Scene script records
-- -- --
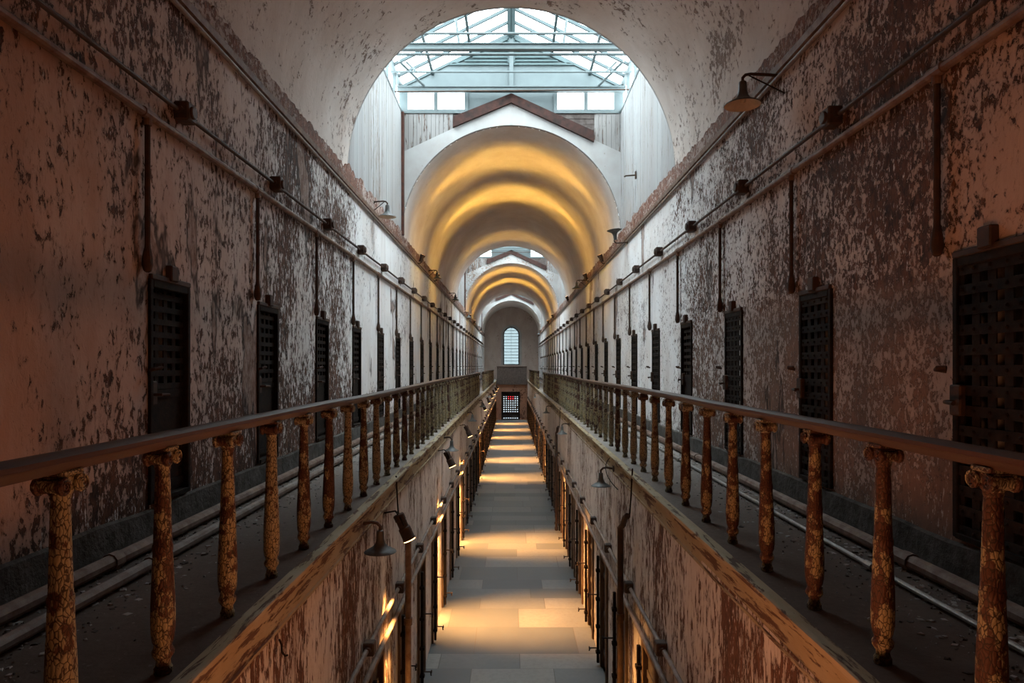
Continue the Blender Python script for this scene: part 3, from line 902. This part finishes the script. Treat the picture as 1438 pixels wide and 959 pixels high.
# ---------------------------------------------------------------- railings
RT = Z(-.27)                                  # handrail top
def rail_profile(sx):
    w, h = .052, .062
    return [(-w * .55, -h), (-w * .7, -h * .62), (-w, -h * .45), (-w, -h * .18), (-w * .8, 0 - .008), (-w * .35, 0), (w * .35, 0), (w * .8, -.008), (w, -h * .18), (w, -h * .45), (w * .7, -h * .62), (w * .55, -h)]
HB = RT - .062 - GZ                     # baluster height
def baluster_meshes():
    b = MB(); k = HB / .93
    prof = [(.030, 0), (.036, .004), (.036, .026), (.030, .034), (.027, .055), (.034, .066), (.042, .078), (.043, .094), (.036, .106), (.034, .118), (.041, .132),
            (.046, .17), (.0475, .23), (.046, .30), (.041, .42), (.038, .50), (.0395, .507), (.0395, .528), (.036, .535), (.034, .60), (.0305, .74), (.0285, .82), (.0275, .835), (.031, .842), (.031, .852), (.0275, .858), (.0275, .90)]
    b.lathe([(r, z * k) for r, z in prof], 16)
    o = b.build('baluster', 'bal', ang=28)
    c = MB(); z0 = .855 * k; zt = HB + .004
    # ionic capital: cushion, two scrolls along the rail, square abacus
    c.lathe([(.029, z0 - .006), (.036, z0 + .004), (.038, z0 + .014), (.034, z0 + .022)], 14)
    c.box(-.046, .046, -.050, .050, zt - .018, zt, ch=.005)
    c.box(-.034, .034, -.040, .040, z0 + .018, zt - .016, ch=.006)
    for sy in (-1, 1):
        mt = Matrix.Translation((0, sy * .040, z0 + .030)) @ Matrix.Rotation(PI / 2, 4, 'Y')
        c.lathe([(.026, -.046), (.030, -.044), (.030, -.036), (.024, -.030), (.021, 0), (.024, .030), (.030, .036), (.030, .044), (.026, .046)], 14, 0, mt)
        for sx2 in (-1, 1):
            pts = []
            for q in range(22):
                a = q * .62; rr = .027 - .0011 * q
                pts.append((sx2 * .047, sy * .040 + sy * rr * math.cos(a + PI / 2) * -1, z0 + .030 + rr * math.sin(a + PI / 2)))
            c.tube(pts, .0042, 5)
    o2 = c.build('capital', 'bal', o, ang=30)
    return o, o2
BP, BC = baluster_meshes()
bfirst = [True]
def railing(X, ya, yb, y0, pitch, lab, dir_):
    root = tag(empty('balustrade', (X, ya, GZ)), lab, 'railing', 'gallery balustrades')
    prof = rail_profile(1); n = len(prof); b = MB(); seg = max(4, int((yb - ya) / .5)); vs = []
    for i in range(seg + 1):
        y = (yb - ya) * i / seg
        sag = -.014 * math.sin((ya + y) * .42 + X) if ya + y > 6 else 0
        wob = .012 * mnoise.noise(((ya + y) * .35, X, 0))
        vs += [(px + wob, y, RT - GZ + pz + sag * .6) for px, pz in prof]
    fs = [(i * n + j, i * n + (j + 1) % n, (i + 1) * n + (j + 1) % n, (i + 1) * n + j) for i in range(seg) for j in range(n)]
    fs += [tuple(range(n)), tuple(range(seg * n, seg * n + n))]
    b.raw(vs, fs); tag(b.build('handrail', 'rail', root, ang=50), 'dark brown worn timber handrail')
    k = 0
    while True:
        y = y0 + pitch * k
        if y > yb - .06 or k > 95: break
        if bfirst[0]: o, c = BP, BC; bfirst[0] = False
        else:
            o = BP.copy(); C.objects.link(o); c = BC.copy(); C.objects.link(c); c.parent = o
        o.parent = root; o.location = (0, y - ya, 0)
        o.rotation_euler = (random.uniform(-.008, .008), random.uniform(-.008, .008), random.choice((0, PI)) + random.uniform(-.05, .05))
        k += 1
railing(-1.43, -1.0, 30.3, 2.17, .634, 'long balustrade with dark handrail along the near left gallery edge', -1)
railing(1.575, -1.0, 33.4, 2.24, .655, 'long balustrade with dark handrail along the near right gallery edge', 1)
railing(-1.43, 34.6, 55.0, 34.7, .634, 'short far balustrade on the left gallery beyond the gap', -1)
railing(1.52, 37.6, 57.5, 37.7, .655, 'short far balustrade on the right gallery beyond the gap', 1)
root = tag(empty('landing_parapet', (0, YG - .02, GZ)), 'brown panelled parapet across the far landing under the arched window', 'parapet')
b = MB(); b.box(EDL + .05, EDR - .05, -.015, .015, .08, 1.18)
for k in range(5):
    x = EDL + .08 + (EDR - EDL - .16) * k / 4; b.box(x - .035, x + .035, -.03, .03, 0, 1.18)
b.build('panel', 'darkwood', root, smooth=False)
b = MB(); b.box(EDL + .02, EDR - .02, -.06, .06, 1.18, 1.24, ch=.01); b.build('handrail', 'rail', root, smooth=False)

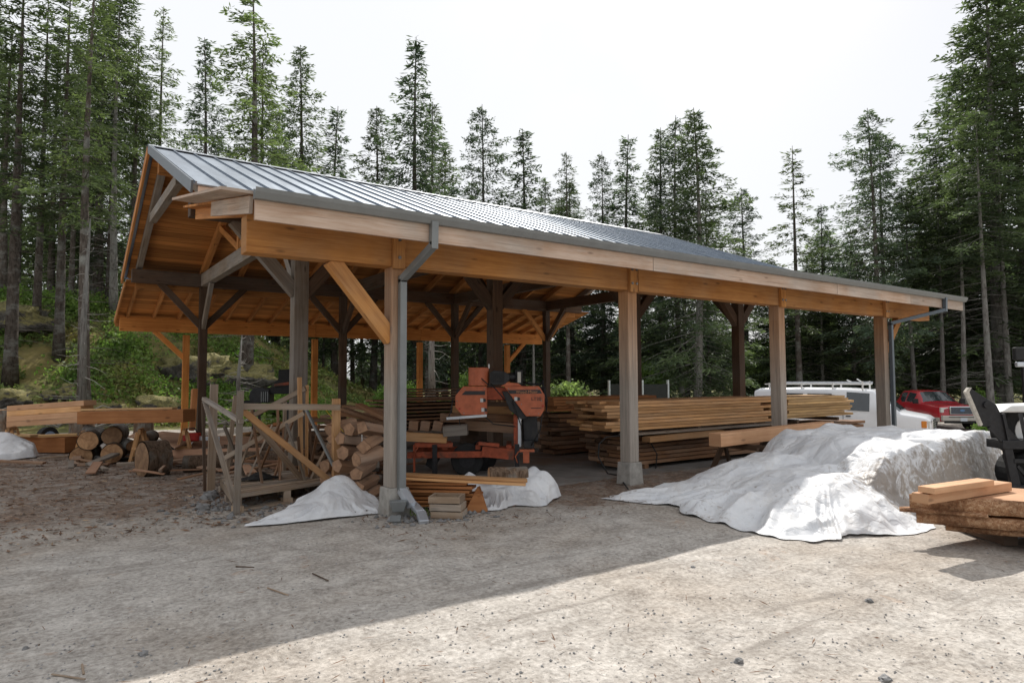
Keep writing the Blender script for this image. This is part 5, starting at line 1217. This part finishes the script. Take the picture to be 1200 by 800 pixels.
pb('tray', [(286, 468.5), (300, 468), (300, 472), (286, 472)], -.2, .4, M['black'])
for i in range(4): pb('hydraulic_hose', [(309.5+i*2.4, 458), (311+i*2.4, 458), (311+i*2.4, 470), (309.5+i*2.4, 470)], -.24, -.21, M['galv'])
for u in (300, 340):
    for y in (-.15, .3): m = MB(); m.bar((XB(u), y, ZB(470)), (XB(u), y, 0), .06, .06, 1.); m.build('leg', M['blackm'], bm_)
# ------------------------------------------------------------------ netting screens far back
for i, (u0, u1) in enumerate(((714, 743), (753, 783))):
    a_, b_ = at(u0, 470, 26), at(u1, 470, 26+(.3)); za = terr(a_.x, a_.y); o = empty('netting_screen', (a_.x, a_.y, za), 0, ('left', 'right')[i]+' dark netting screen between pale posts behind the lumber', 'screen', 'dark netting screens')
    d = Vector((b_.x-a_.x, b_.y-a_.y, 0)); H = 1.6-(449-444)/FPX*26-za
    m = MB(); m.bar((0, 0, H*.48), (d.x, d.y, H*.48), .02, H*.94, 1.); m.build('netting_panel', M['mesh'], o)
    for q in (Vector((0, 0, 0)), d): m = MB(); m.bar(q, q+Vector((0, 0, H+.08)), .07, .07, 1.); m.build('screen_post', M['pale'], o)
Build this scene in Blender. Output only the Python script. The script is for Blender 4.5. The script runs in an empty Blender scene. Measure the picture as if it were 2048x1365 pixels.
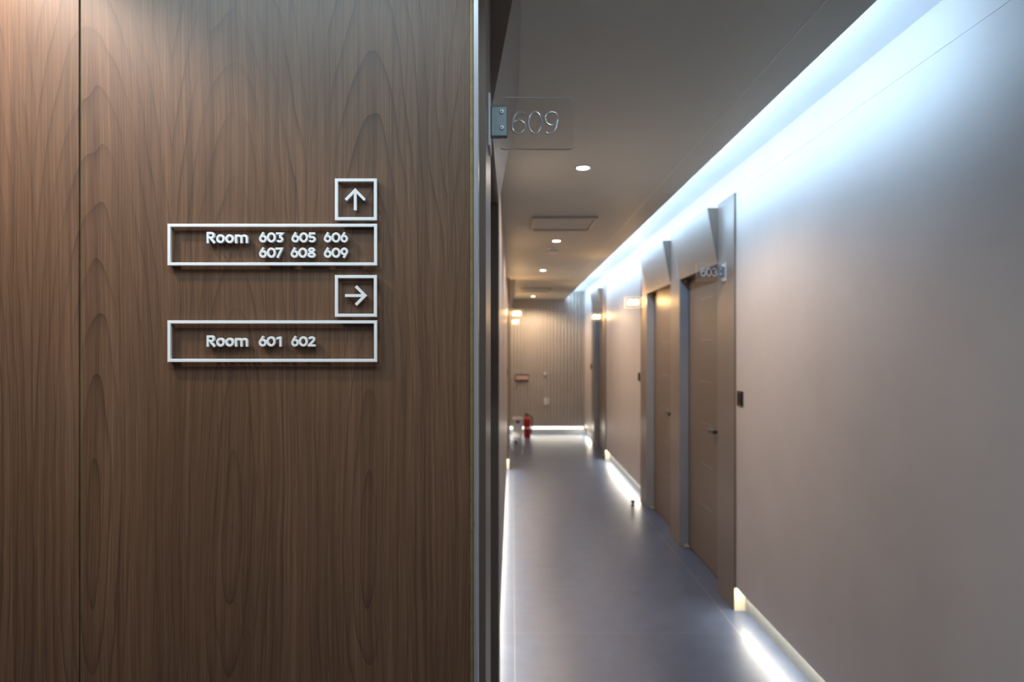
-- -- --
§ **Exercise task**
Repeat each entry precisely as it appears. Leave the pictures out.

§ **Solution below**
Continue the Blender Python script for this scene: part 3, from line 902. This part finishes the script. Treat the picture as 1438 pixels wide and 959 pixels high.
# ---------------------------------------------------------------- railings
RT = Z(-.27)                                  # handrail top
def rail_profile(sx):
    w, h = .052, .062
    return [(-w * .55, -h), (-w * .7, -h * .62), (-w, -h * .45), (-w, -h * .18), (-w * .8, 0 - .008), (-w * .35, 0), (w * .35, 0), (w * .8, -.008), (w, -h * .18), (w, -h * .45), (w * .7, -h * .62), (w * .55, -h)]
HB = RT - .062 - GZ                     # baluster height
def baluster_meshes():
    b = MB(); k = HB / .93
    prof = [(.030, 0), (.036, .004), (.036, .026), (.030, .034), (.027, .055), (.034, .066), (.042, .078), (.043, .094), (.036, .106), (.034, .118), (.041, .132),
            (.046, .17), (.0475, .23), (.046, .30), (.041, .42), (.038, .50), (.0395, .507), (.0395, .528), (.036, .535), (.034, .60), (.0305, .74), (.0285, .82), (.0275, .835), (.031, .842), (.031, .852), (.0275, .858), (.0275, .90)]
    b.lathe([(r, z * k) for r, z in prof], 16)
    o = b.build('baluster', 'bal', ang=28)
    c = MB(); z0 = .855 * k; zt = HB + .004
    # ionic capital: cushion, two scrolls along the rail, square abacus
    c.lathe([(.029, z0 - .006), (.036, z0 + .004), (.038, z0 + .014), (.034, z0 + .022)], 14)
    c.box(-.046, .046, -.050, .050, zt - .018, zt, ch=.005)
    c.box(-.034, .034, -.040, .040, z0 + .018, zt - .016, ch=.006)
    for sy in (-1, 1):
        mt = Matrix.Translation((0, sy * .040, z0 + .030)) @ Matrix.Rotation(PI / 2, 4, 'Y')
        c.lathe([(.026, -.046), (.030, -.044), (.030, -.036), (.024, -.030), (.021, 0), (.024, .030), (.030, .036), (.030, .044), (.026, .046)], 14, 0, mt)
        for sx2 in (-1, 1):
            pts = []
            for q in range(22):
                a = q * .62; rr = .027 - .0011 * q
                pts.append((sx2 * .047, sy * .040 + sy * rr * math.cos(a + PI / 2) * -1, z0 + .030 + rr * math.sin(a + PI / 2)))
            c.tube(pts, .0042, 5)
    o2 = c.build('capital', 'bal', o, ang=30)
    return o, o2
BP, BC = baluster_meshes()
bfirst = [True]
def railing(X, ya, yb, y0, pitch, lab, dir_):
    root = tag(empty('balustrade', (X, ya, GZ)), lab, 'railing', 'gallery balustrades')
    prof = rail_profile(1); n = len(prof); b = MB(); seg = max(4, int((yb - ya) / .5)); vs = []
    for i in range(seg + 1):
        y = (yb - ya) * i / seg
        sag = -.014 * math.sin((ya + y) * .42 + X) if ya + y > 6 else 0
        wob = .012 * mnoise.noise(((ya + y) * .35, X, 0))
        vs += [(px + wob, y, RT - GZ + pz + sag * .6) for px, pz in prof]
    fs = [(i * n + j, i * n + (j + 1) % n, (i + 1) * n + (j + 1) % n, (i + 1) * n + j) for i in range(seg) for j in range(n)]
    fs += [tuple(range(n)), tuple(range(seg * n, seg * n + n))]
    b.raw(vs, fs); tag(b.build('handrail', 'rail', root, ang=50), 'dark brown worn timber handrail')
    k = 0
    while True:
        y = y0 + pitch * k
        if y > yb - .06 or k > 95: break
        if bfirst[0]: o, c = BP, BC; bfirst[0] = False
        else:
            o = BP.copy(); C.objects.link(o); c = BC.copy(); C.objects.link(c); c.parent = o
        o.parent = root; o.location = (0, y - ya, 0)
        o.rotation_euler = (random.uniform(-.008, .008), random.uniform(-.008, .008), random.choice((0, PI)) + random.uniform(-.05, .05))
        k += 1
railing(-1.43, -1.0, 30.3, 2.17, .634, 'long balustrade with dark handrail along the near left gallery edge', -1)
railing(1.575, -1.0, 33.4, 2.24, .655, 'long balustrade with dark handrail along the near right gallery edge', 1)
railing(-1.43, 34.6, 55.0, 34.7, .634, 'short far balustrade on the left gallery beyond the gap', -1)
railing(1.52, 37.6, 57.5, 37.7, .655, 'short far balustrade on the right gallery beyond the gap', 1)
root = tag(empty('landing_parapet', (0, YG - .02, GZ)), 'brown panelled parapet across the far landing under the arched window', 'parapet')
b = MB(); b.box(EDL + .05, EDR - .05, -.015, .015, .08, 1.18)
for k in range(5):
    x = EDL + .08 + (EDR - EDL - .16) * k / 4; b.box(x - .035, x + .035, -.03, .03, 0, 1.18)
b.build('panel', 'darkwood', root, smooth=False)
b = MB(); b.box(EDL + .02, EDR - .02, -.06, .06, 1.18, 1.24, ch=.01); b.build('handrail', 'rail', root, smooth=False)

Keep writing the Blender script for this image. This is part 5, starting at line 1217. This part finishes the script. Take the picture to be 1200 by 800 pixels.
pb('tray', [(286, 468.5), (300, 468), (300, 472), (286, 472)], -.2, .4, M['black'])
for i in range(4): pb('hydraulic_hose', [(309.5+i*2.4, 458), (311+i*2.4, 458), (311+i*2.4, 470), (309.5+i*2.4, 470)], -.24, -.21, M['galv'])
for u in (300, 340):
    for y in (-.15, .3): m = MB(); m.bar((XB(u), y, ZB(470)), (XB(u), y, 0), .06, .06, 1.); m.build('leg', M['blackm'], bm_)
# ------------------------------------------------------------------ netting screens far back
for i, (u0, u1) in enumerate(((714, 743), (753, 783))):
    a_, b_ = at(u0, 470, 26), at(u1, 470, 26+(.3)); za = terr(a_.x, a_.y); o = empty('netting_screen', (a_.x, a_.y, za), 0, ('left', 'right')[i]+' dark netting screen between pale posts behind the lumber', 'screen', 'dark netting screens')
    d = Vector((b_.x-a_.x, b_.y-a_.y, 0)); H = 1.6-(449-444)/FPX*26-za
    m = MB(); m.bar((0, 0, H*.48), (d.x, d.y, H*.48), .02, H*.94, 1.); m.build('netting_panel', M['mesh'], o)
    for q in (Vector((0, 0, 0)), d): m = MB(); m.bar(q, q+Vector((0, 0, H+.08)), .07, .07, 1.); m.build('screen_post', M['pale'], o)
Build this scene in Blender. Output only the Python script. The script is for Blender 4.5. The script runs in an empty Blender scene. Measure the picture as if it were 2048x1365 pixels.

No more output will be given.